I know you want to see the knife, but I've tried so many different things on it that the blade is a mess and I'm embarrassed to show it. This is no longer a knife, it's an experimental piece of steel.

I complained about how awful this knife is and I may have been overly harsh because I do like the shape of the blade and the length at 4.25" seems ideal for a bushcraft knife. The cutting edge comes all the way back to within 1/16" of the handle. I know that many bushcraft knives are shorter than 4" but the extra length is great for batoning and I don't think finer work will suffer from this length. If I were to make a bushcraft knife, or commission one, I think I would go with a little less drop to the point so it would work better for skinning, thus making it a more all around knife.
The knife also comes with a decent sheath, that alone is worth $20. The handle shape, well, it's not bad.

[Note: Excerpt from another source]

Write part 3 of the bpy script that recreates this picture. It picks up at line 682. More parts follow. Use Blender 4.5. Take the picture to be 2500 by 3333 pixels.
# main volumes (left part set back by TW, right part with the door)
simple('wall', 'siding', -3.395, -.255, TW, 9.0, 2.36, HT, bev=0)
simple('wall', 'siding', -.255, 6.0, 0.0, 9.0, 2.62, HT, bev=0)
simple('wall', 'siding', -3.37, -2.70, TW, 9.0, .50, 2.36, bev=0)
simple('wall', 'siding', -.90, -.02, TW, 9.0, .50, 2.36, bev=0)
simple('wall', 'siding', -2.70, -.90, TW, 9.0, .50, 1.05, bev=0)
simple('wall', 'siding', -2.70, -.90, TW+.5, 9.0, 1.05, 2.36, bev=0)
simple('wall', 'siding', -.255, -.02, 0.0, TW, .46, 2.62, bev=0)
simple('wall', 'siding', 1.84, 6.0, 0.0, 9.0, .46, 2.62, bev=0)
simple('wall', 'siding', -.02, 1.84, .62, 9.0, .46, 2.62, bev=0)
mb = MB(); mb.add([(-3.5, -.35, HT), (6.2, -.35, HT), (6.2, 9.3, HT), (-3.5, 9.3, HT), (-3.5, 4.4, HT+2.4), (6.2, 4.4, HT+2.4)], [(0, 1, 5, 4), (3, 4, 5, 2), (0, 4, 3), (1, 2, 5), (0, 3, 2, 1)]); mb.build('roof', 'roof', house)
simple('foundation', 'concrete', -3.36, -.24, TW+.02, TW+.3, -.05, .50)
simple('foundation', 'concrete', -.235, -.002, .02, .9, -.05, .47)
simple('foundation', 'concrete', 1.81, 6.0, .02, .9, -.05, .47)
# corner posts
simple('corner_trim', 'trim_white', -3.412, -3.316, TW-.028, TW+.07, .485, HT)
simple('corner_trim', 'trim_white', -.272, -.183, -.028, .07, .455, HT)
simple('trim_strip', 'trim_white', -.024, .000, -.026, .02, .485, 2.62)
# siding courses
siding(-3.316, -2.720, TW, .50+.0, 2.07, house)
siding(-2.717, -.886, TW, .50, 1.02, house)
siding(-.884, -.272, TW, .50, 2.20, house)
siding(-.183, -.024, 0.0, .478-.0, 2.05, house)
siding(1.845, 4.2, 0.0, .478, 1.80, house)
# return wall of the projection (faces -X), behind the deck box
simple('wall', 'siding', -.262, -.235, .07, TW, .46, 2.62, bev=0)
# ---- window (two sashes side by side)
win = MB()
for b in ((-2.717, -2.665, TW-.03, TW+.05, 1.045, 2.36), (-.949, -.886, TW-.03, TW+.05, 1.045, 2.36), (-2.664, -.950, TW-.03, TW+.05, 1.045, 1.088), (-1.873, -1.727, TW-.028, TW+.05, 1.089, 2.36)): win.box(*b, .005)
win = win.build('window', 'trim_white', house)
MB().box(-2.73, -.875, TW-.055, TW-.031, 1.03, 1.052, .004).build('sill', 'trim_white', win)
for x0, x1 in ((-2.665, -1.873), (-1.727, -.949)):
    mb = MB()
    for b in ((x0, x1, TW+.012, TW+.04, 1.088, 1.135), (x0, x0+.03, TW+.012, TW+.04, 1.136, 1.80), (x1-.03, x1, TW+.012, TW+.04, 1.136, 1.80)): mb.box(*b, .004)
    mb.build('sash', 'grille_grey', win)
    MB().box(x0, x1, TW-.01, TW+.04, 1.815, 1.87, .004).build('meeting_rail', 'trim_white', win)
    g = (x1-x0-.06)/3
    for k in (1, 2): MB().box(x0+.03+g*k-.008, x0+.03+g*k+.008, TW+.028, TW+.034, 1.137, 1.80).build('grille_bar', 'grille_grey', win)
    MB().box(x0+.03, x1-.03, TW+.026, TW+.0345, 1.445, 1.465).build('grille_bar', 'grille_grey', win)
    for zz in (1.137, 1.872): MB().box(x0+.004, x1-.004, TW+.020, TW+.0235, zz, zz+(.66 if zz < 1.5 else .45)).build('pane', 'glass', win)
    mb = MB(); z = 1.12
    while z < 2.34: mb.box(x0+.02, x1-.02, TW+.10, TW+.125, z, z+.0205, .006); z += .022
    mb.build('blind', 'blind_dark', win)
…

If this had 01 tool steel that was 5/32" thick and cost $50 instead of $33 it would be a great bargain, IF and only if they could get the hardending and tempering done right. You would still spend a lot of time re-profiling the edge because at the factory it's done by hand on a sander. My big gripe with this knife is the steel. Maybe it's me and the way I'm sharpening it that is the problem, but I've sharpened Japanese kitchen knives on my WEPS at 10-12 degrees and the results are exceptional (easily HHT 5). It's amazing what you can do with great steel.
There are pics of the Condor Bushlore knife on their website: www.condortk.com/productsdetail.php?prodid=11
and there are video reviews on youtube.

Mark, my wife had the injections in her elbow and her description scared me off. She is tuff as nails and has the highest pain threshold of anyone I know. I may yet give in and get the injections because recover is very, very slow and it's interfering with using my WEPS. There are knives that need sharpening!